A leading signal for oscillators #2

I have now completed coding of the leading oscillator signal (c++ .oct file) and shown above are the results.

The topmost chart shows idealised prices as a combination of trend and sine wave with the highpass filter below. Lead 1 and lead 2 are the 1 and 2 period leading signals of the original "price" in blue and the highpass filter in black (see legend in the plot).

The second chart shows the same, but with no trend component added to the "price." Plotting this way makes it easier to see that the indicator lines are exactly in phase with "price" and its leads.

The last chart is a check of my algorithm coding. Applying the highpass filter, and then smoothing it, results in various degrees of phase lag or lead in the basic indicator, dependent upon the period of the underlying signal. Using Monte Carlo techniques to determine the lag/lead at periods of interest I have adjusted the phase of the final indicator outputs such that the indicator adapts to the amount of lag/lead by applying a phase correction. This final chart is just a check of this phase correcting algorithm. As can be seen, once the algorithm calculations settle down, the algorithm correctly calculates the lag/lead to apply as evidenced by the hp_sine values completely overwriting the original "price" values. This algorithm is used in the .oct function used to create the top two charts of the highpass filter.


BlueEventHorizon said...


Thanks for adding me to your blog roll.

It would be instructive to see how your filter handles a DSP "torture test"! I am sure you have passed steps and pulses through it, how about a chirp?
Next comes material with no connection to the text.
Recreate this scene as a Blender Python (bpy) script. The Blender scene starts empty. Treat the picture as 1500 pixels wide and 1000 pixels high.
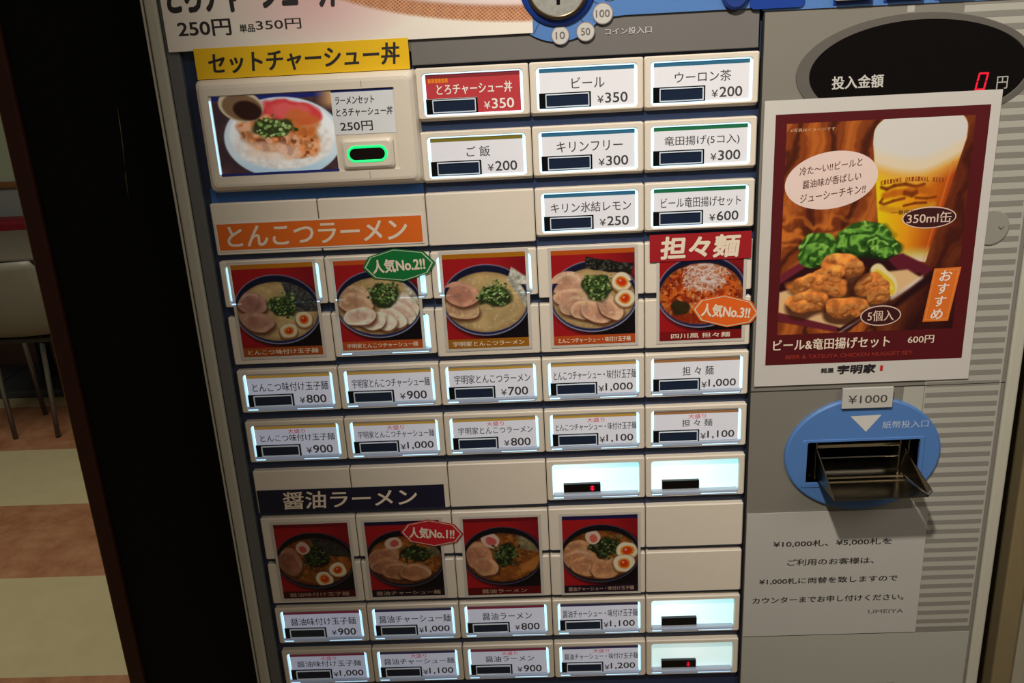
import bpy, bmesh, math, random
import numpy as np
from mathutils import Vector, Matrix

# ------------------------------------------------------------------ camera, world, light
S = bpy.context.scene
COL = S.collection
S.view_settings.view_transform = 'Standard'
S.view_settings.look = 'None'
S.view_settings.exposure = 0.0
S.view_settings.gamma = 1.0
S.view_settings.use_curve_mapping = False
S.cycles.use_denoising = True

cd = bpy.data.cameras.new('camera')
cd.sensor_fit = 'HORIZONTAL'
cd.sensor_width = 36.0
cd.lens = 32.4
cd.clip_start = 0.02
cam = bpy.data.objects.new('camera', cd)
COL.objects.link(cam)
cam.matrix_world = Matrix(((0.998446, 0.040523, 0.038249, 0.27585),
                           (0.022680, 0.331463, -0.943195, -0.75298),
                           (-0.050899, 0.942597, 0.330029, 1.50024),
                           (0, 0, 0, 1)))
S.camera = cam

W = bpy.data.worlds.new('world')
S.world = W
W.use_nodes = True
W.node_tree.nodes['Background'].inputs[0].default_value = (0.60, 0.55, 0.46, 1)
W.node_tree.nodes['Background'].inputs[1].default_value = 0.13


def lamp(name, kind, loc, target, energy, color, **kw):
    d = bpy.data.lights.new(name, kind)
    d.energy = energy
    d.color = color
    for k, v in kw.items():
        setattr(d, k, v)
    o = bpy.data.objects.new(name, d)
    COL.objects.link(o)
    o.location = loc
    o.rotation_euler = (Vector(target) - Vector(loc)).to_track_quat('-Z', 'Y').to_euler()
    return o


# ceiling downlight in front of the machine
lamp('ceiling_downlight', 'SPOT', (0.10, -0.86, 2.32), (0.52, 0.0, 1.48), 77.0, (1.0, 0.94, 0.85),
     spot_size=math.radians(52), spot_blend=1.0, shadow_soft_size=0.03)
# wide soft fill added on the upper right to lift the shadows
lamp('right_fill_light', 'AREA', (1.25, -1.15, 2.35), (0.45, 0.0, 1.2), 8.0, (1.0, 0.94, 0.85), size=0.9)
# dining room ceiling light
lamp('dining_ceiling_light', 'AREA', (-1.3, 1.4, 2.42), (-1.3, 1.5, 0.0), 21.0, (1.0, 0.93, 0.74), size=1.2)

# ------------------------------------------------------------------ materials


def lin(v):
    v = np.asarray(v, float)
    return np.where(v <= 0.04045, v / 12.92, ((v + 0.055) / 1.055) ** 2.4)


def rgb(r, g, b):
    l = lin(np.array([r, g, b]) / 255.0)
    return (float(l[0]), float(l[1]), float(l[2]), 1.0)


MATS = {}


def mat(name, color, rough=0.5, metal=0.0, spec=0.5, emit=0.0, ecol=None, noise=0.06, scale=60.0, bump=0.0, coat=0.0):
    if name in MATS:
        return MATS[name]
    m = bpy.data.materials.new(name)
    m.use_nodes = True
    nt = m.node_tree
    b = nt.nodes['Principled BSDF']
    c = rgb(*color)
    b.inputs['Roughness'].default_value = rough
    b.inputs['Metallic'].default_value = metal
    b.inputs['Specular IOR Level'].default_value = spec
    b.inputs['Coat Weight'].default_value = coat
    tc = nt.nodes.new('ShaderNodeTexCoord')
    nz = nt.nodes.new('ShaderNodeTexNoise')
    nz.inputs['Scale'].default_value = scale
    nz.inputs['Detail'].default_value = 4
    nt.links.new(tc.outputs['Object'], nz.inputs['Vector'])
    mx = nt.nodes.new('ShaderNodeMix')
    mx.data_type = 'RGBA'
    mx.inputs['A'].default_value = tuple(v * (1 - noise) for v in c[:3]) + (1,)
    mx.inputs['B'].default_value = tuple(min(1, v * (1 + noise)) for v in c[:3]) + (1,)
    nt.links.new(nz.outputs['Fac'], mx.inputs['Factor'])
    nt.links.new(mx.outputs['Result'], b.inputs['Base Color'])
    if bump:
        bp = nt.nodes.new('ShaderNodeBump')
        bp.inputs['Strength'].default_value = bump
        bp.inputs['Distance'].default_value = 0.001
        nt.links.new(nz.outputs['Fac'], bp.inputs['Height'])
        nt.links.new(bp.outputs['Normal'], b.inputs['Normal'])
    if emit:
        b.inputs['Emission Color'].default_value = rgb(*(ecol or color))
        b.inputs['Emission Strength'].default_value = emit
    MATS[name] = m
    return m


def print_mat(name, rough=0.42, emit=0.0, trans=0.0):
    """a printed picture: ink colours stored on the sheet's own vertices"""
    if name in MATS:
        return MATS[name]
    m = bpy.data.materials.new(name)
    m.use_nodes = True
    nt = m.node_tree
    b = nt.nodes['Principled BSDF']
    a = nt.nodes.new('ShaderNodeAttribute')
    a.attribute_name = 'ink'
    nt.links.new(a.outputs['Color'], b.inputs['Base Color'])
    nz = nt.nodes.new('ShaderNodeTexNoise')
    nz.inputs['Scale'].default_value = 90
    mr = nt.nodes.new('ShaderNodeMapRange')
    mr.inputs['To Min'].default_value = rough - .06
    mr.inputs['To Max'].default_value = rough + .06
    nt.links.new(nz.outputs['Fac'], mr.inputs['Value'])
    nt.links.new(mr.outputs['Result'], b.inputs['Roughness'])
    if emit:
        nt.links.new(a.outputs['Color'], b.inputs['Emission Color'])
        b.inputs['Emission Strength'].default_value = emit
    if trans:
        t = nt.nodes.new('ShaderNodeBsdfTranslucent')
        nt.links.new(a.outputs['Color'], t.inputs['Color'])
        mx = nt.nodes.new('ShaderNodeMixShader')
        mx.inputs['Fac'].default_value = trans
        nt.links.new(b.outputs['BSDF'], mx.inputs[1])
        nt.links.new(t.outputs['BSDF'], mx.inputs[2])
        nt.links.new(mx.outputs['Shader'], nt.nodes['Material Output'].inputs['Surface'])
    MATS[name] = m
    return m


def glow_mat(name, hot, cool, strength, cx, cz):
    """white acrylic lit by an LED behind one side of it"""
    m = bpy.data.materials.new(name)
    m.use_nodes = True
    nt = m.node_tree
    b = nt.nodes['Principled BSDF']
    b.inputs['Base Color'].default_value = rgb(225, 235, 235)
    b.inputs['Roughness'].default_value = 0.3
    tc = nt.nodes.new('ShaderNodeTexCoord')
    vm = nt.nodes.new('ShaderNodeVectorMath')
    vm.operation = 'SUBTRACT'
    vm.inputs[1].default_value = (cx, 0, cz)
    nt.links.new(tc.outputs['Object'], vm.inputs[0])
    ln = nt.nodes.new('ShaderNodeVectorMath')
    ln.operation = 'LENGTH'
    nt.links.new(vm.outputs['Vector'], ln.inputs[0])
    cr = nt.nodes.new('ShaderNodeMapRange')
    cr.inputs['From Max'].default_value = 0.055
    nt.links.new(ln.outputs['Value'], cr.inputs['Value'])
    mx = nt.nodes.new('ShaderNodeMix')
    mx.data_type = 'RGBA'
    mx.inputs['A'].default_value = rgb(*hot)
    mx.inputs['B'].default_value = rgb(*cool)
    nt.links.new(cr.outputs['Result'], mx.inputs['Factor'])
    nt.links.new(mx.outputs['Result'], b.inputs['Emission Color'])
    b.inputs['Emission Strength'].default_value = strength
    MATS[name] = m
    return m


M_BEIGE = mat('beige_plastic', (226, 214, 196), 0.38, noise=.02)
M_RAIL = mat('rail_plastic', (188, 184, 166), 0.4, noise=.02)
M_GREY = mat('warm_grey_panel', (128, 123, 113), 0.42, noise=.02)
M_TOPGREY = mat('top_grey_panel', (112, 108, 104), 0.42, noise=.02)
M_DARKGREY = mat('bezel_grey', (96, 91, 84), 0.45)
M_NAVY = mat('navy_recess', (44, 56, 84), 0.3)
M_STRIP = mat('side_strip_grey', (104, 104, 102), 0.4)
M_BLACK = mat('gloss_black', (10, 10, 11), 0.14)
M_SEAM = mat('seam_dark', (30, 28, 26), 0.8)
M_INK = mat('ink_black', (34, 28, 28), 0.6)
M_INKG = mat('ink_grey', (62, 58, 56), 0.6)
M_WHITE = mat('ink_white', (238, 230, 222), 0.6)
M_CREAM = mat('ink_cream', (232, 214, 190), 0.6)
M_RED = mat('ink_red', (190, 40, 44), 0.6)
M_ORANGE = mat('ink_orange', (232, 130, 22), 0.5)
M_PAPER = mat('white_paper', (226, 218, 208), 0.6, noise=.015)
M_PAPER2 = mat('grey_paper', (176, 172, 162), 0.55, noise=.02)
M_BLUE = mat('bright_blue', (82, 124, 184), 0.38, noise=.02)
M_DBLUE = mat('deep_blue', (26, 62, 148), 0.35)
M_CHROME = mat('chrome', (215, 215, 218), 0.14, 1.0)
M_STEEL = mat('dark_steel', (150, 140, 120), 0.22, 1.0)
M_SILVER = mat('silver_rim', (205, 208, 214), 0.25, 0.5)
M_FRAME = mat('indicator_frame', (206, 216, 226), 0.25, emit=.12)  # slight emission stands in for bright reflections along the frame
M_LIP = mat('lens_ledge', (150, 158, 170), 0.2, emit=.12, ecol=(190, 205, 235))
M_REDINK = mat('ink_light_red', (214, 70, 78), 0.6, emit=.12)
M_SCREEN = mat('indicator_glass', (28, 40, 62), 0.12)
M_CARD = mat('backlit_card', (220, 214, 206), 0.4, emit=0.20, ecol=(196, 214, 255), noise=.01)
M_CARDRED = mat('red_card', (186, 58, 62), 0.4, emit=0.05, ecol=(200, 40, 50))
M_GLOW = mat('edge_glow', (225, 240, 250), 0.3, emit=1.0, ecol=(166, 222, 255))
M_PANEL = glow_mat('lamp_panel', (238, 255, 255), (168, 238, 244), .92, -.020, .008)
M_PANELDIM = glow_mat('lamp_panel_dim', (214, 236, 232), (168, 214, 214), 0.72, -.005, .006)
M_LEDRED = mat('red_led', (255, 30, 60), 0.4, emit=1.0, ecol=(255, 16, 60))
M_LEDDIM = mat('red_led_dim', (200, 20, 40), 0.4, emit=0.62, ecol=(226, 16, 54))
M_GREENLED = mat('green_led', (30, 240, 130), 0.4, emit=0.9, ecol=(20, 235, 120))
STRIPES = {'teal': mat('stripe_teal', (34, 92, 120), .5, emit=.22), 'green': mat('stripe_green', (14, 98, 58), .5, emit=.22),
           'olive': mat('stripe_olive', (112, 100, 22), .5, emit=.22), 'ochre': mat('stripe_ochre', (178, 140, 62), .5, emit=.22),
           'brown': mat('stripe_brown', (150, 104, 62), .5, emit=.22), 'wine': mat('stripe_wine', (120, 36, 60), .5, emit=.22),
           'navy': mat('stripe_navy', (46, 40, 74), .5, emit=.22), 'dkred': mat('stripe_dark_red', (120, 26, 34), .5, emit=.22)}

# ------------------------------------------------------------------ mesh building
_TXT = {}


def glyphs(s, bold=0.0):
    k = (s, bold)
    if k not in _TXT:
        cu = bpy.data.curves.new('t', 'FONT')
        cu.body = s
        cu.size = 1.0
        cu.offset = bold
        cu.resolution_u = 3
        o = bpy.data.objects.new('t', cu)
        COL.objects.link(o)
        me = bpy.data.meshes.new_from_object(o.evaluated_get(bpy.context.evaluated_depsgraph_get()))
        v = np.array([tuple(a.co)[:2] for a in me.vertices]) if len(me.vertices) else np.zeros((0, 2))
        f = [tuple(p.vertices) for p in me.polygons]
        # keep every face turned towards the viewer
        ff = []
        for p in f:
            a = sum(v[p[i]][0] * v[p[(i + 1) % len(p)]][1] - v[p[(i + 1) % len(p)]][0] * v[p[i]][1] for i in range(len(p)))
            ff.append(p if a > 0 else p[::-1])
        bpy.data.objects.remove(o)
        bpy.data.curves.remove(cu)
        bpy.data.meshes.remove(me)
        _TXT[k] = (v, ff)
    return _TXT[k]


def rrect(x0, x1, z0, z1, r, n=3):
    pts = []
    for cx, cz, a0 in ((x1 - r, z1 - r, 0), (x0 + r, z1 - r, 90), (x0 + r, z0 + r, 180), (x1 - r, z0 + r, 270)):
        for i in range(n + 1):
            a = math.radians(a0 + 90 * i / n)
            pts.append((cx + r * math.cos(a), cz + r * math.sin(a)))
    return pts


def ellipse(cx, cz, rx, rz, n=64, a0=0, a1=360):
    full = abs(a1 - a0) >= 360
    k = n if full else n + 1
    return [(cx + rx * math.cos(math.radians(a0 + (a1 - a0) * i / n)), cz + rz * math.sin(math.radians(a0 + (a1 - a0) * i / n))) for i in range(k)]


def rot_pts(pts, cx, cz, deg):
    c, s = math.cos(math.radians(deg)), math.sin(math.radians(deg))
    return [(cx + (x - cx) * c - (z - cz) * s, cz + (x - cx) * s + (z - cz) * c) for x, z in pts]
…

In fact, I should go look for a suite of such signals for testing purposes.

How do you hold the lag constant for various frequencies? Is there some intrinsic feature of the filter or do you employ some feedback in the filter constants?

Dekalog said...

Hello BlueEventHorizon,

Please accept my apologies for the late reply to this comment; I had no idea it was awaiting moderation until today.

I have not put my filters to a DSP "torture test" as you suggest, but I agree that it would be a good idea to create a suite of such tests. This has now been added to my list of things to do.

In direct reply to your question about lag, the answer is - it depends. For some filters the lag is constant no matter what the frequency and this is a feature of the filter. Given that the lag is constant and known it can be compensated for. For other filters the lag can vary according to the frequency/period. Monte Carlo simulation of the filter at varying, known periods is conducted to measure the amount of lag at each period and a "compensatory look up table" is derived for on the fly lag compensation of real data, given its current, measured period. Period measurement is obtained via the Hilbert transformation.